(Items from a dataset)

▬▬▬▬▬▬▬▬▬▬

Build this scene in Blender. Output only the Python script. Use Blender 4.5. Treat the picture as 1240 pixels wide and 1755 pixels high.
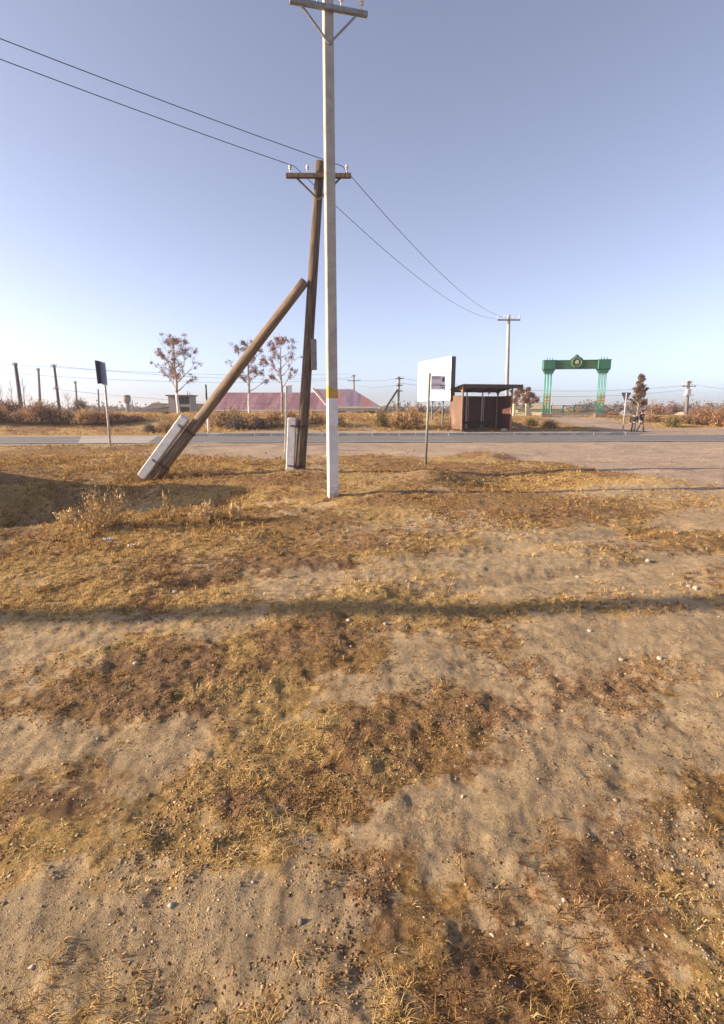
import bpy, bmesh, math, random
import numpy as np
from mathutils import Vector, Matrix
R = math.radians
for _o in list(bpy.data.objects): bpy.data.objects.remove(_o)
scene = bpy.context.scene
col = scene.collection

# ------------------------------------------------------------------ camera, sky, sun, exposure
F, CX, CY, PITCH, CAMZ = 895.0, 620.0, 877.5, R(11.2), 1.6
cam = bpy.data.cameras.new('camera'); cam_o = bpy.data.objects.new('camera', cam); col.objects.link(cam_o)
cam.sensor_fit = 'HORIZONTAL'; cam.sensor_width = 36.0; cam.lens = 36.0 * F / 1240.0
cam.clip_start = 0.05; cam.clip_end = 6000
cam_o.location = (0, 0, CAMZ); cam_o.rotation_euler = (math.pi / 2 - PITCH, 0, 0)
scene.camera = cam_o

SUN_EL, SUN_SLOPE = R(19.0), 0.07
w = bpy.data.worlds.new('World'); scene.world = w; w.use_nodes = True
nt = w.node_tree; nt.nodes.clear()
sky = nt.nodes.new('ShaderNodeTexSky'); sky.sky_type = 'NISHITA'; sky.sun_disc = False
sky.sun_elevation = SUN_EL; sky.sun_rotation = R(270) - math.atan(SUN_SLOPE)
sky.altitude = 0; sky.air_density = .6; sky.dust_density = 1.25; sky.ozone_density = 3.0
bg = nt.nodes.new('ShaderNodeBackground'); bg.inputs[1].default_value = 0.12
ow = nt.nodes.new('ShaderNodeOutputWorld')
tm = nt.nodes.new('ShaderNodeMix'); tm.data_type = 'RGBA'; tm.blend_type = 'MULTIPLY'; tm.inputs[0].default_value = 1; tm.inputs[7].default_value = (1.03, .975, 1.01, 1)
hs = nt.nodes.new('ShaderNodeHueSaturation'); hs.inputs['Saturation'].default_value = .62; hs.inputs['Value'].default_value = 1.02; nt.links.new(sky.outputs[0], hs.inputs['Color'])
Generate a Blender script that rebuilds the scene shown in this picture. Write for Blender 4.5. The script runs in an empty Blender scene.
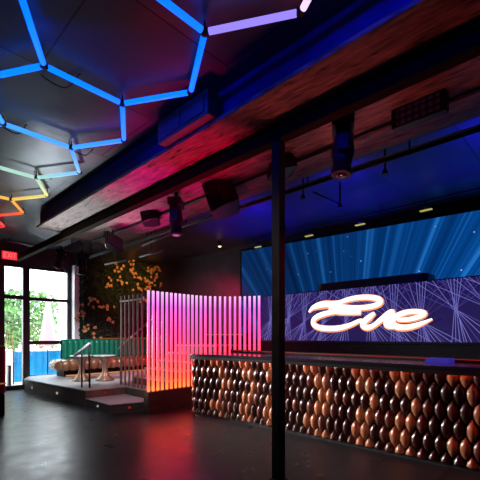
import bpy, bmesh, math, random
from mathutils import Vector, Matrix
random.seed(7)
PI = math.pi
sc = bpy.context.scene
COL = sc.collection

# ------------------------------------------------------------------ view maths (used to read real positions off the plan)
YAW = math.radians(46); S, C = math.sin(YAW), math.cos(YAW); F, CY, EYE = 373.0, 335.5, 1.49
def atX(u, v, X):
    k = (u-240)/F; z = X/(S+C*k); return Vector((X, C*z-S*k*z, EYE+(CY-v)/F*z))
def atY(u, v, Y):
    k = (u-240)/F; z = Y/(C-S*k); return Vector((S*z+C*k*z, Y, EYE+(CY-v)/F*z))

# ------------------------------------------------------------------ materials
def mat(name):
    m = bpy.data.materials.new(name); m.use_nodes = True
    nt = m.node_tree; b = nt.nodes['Principled BSDF']; return m, nt, b
def pbr(name, col, rough=.5, metal=0, spec=.5, bump=0, bscale=20, var=0, vscale=5, coat=0, rvar=0, stretch=None):
    m, nt, b = mat(name)
    b.inputs['Base Color'].default_value = (*col, 1); b.inputs['Roughness'].default_value = rough
    b.inputs['Metallic'].default_value = metal; b.inputs['Specular IOR Level'].default_value = spec
    b.inputs['Coat Weight'].default_value = coat; b.inputs['Coat Roughness'].default_value = .16
    tc = nt.nodes.new('ShaderNodeTexCoord'); mp = nt.nodes.new('ShaderNodeMapping')
    nt.links.new(tc.outputs['Object'], mp.inputs['Vector'])
    if stretch: mp.inputs['Scale'].default_value = stretch
    if var or rvar:
        n = nt.nodes.new('ShaderNodeTexNoise'); n.inputs['Scale'].default_value = vscale; n.inputs['Detail'].default_value = 6
        nt.links.new(mp.outputs[0], n.inputs['Vector'])
        if var:
            r = nt.nodes.new('ShaderNodeValToRGB')
            r.color_ramp.elements[0].position = .3; r.color_ramp.elements[1].position = .7
            r.color_ramp.elements[0].color = (*[c*(1-var) for c in col], 1)
            r.color_ramp.elements[1].color = (*[min(1, c*(1+var)) for c in col], 1)
            nt.links.new(n.outputs['Fac'], r.inputs['Fac']); nt.links.new(r.outputs['Color'], b.inputs['Base Color'])
        if rvar:
            q = nt.nodes.new('ShaderNodeMapRange'); q.inputs['From Min'].default_value = .3; q.inputs['From Max'].default_value = .7
            q.inputs['To Min'].default_value = max(.03, rough-rvar); q.inputs['To Max'].default_value = rough+rvar
            nt.links.new(n.outputs['Fac'], q.inputs['Value']); nt.links.new(q.outputs[0], b.inputs['Roughness'])
    if bump:
        n2 = nt.nodes.new('ShaderNodeTexNoise'); n2.inputs['Scale'].default_value = bscale; n2.inputs['Detail'].default_value = 5
        nt.links.new(mp.outputs[0], n2.inputs['Vector'])
        bp = nt.nodes.new('ShaderNodeBump'); bp.inputs['Strength'].default_value = bump; bp.inputs['Distance'].default_value = .02
        nt.links.new(n2.outputs['Fac'], bp.inputs['Height']); nt.links.new(bp.outputs[0], b.inputs['Normal'])
    return m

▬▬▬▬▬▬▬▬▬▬

• [Stated goal]: Copy only what runs above from the line containing "Generate a Blender" through the line containing "COL = sc.collection", exactly. Leave out the pictures.

• [Worked answer]:
Generate a Blender script that rebuilds the scene shown in this picture. Write for Blender 4.5. The script runs in an empty Blender scene.
import bpy, bmesh, math, random
from mathutils import Vector, Matrix
random.seed(7)
PI = math.pi
sc = bpy.context.scene
COL = sc.collection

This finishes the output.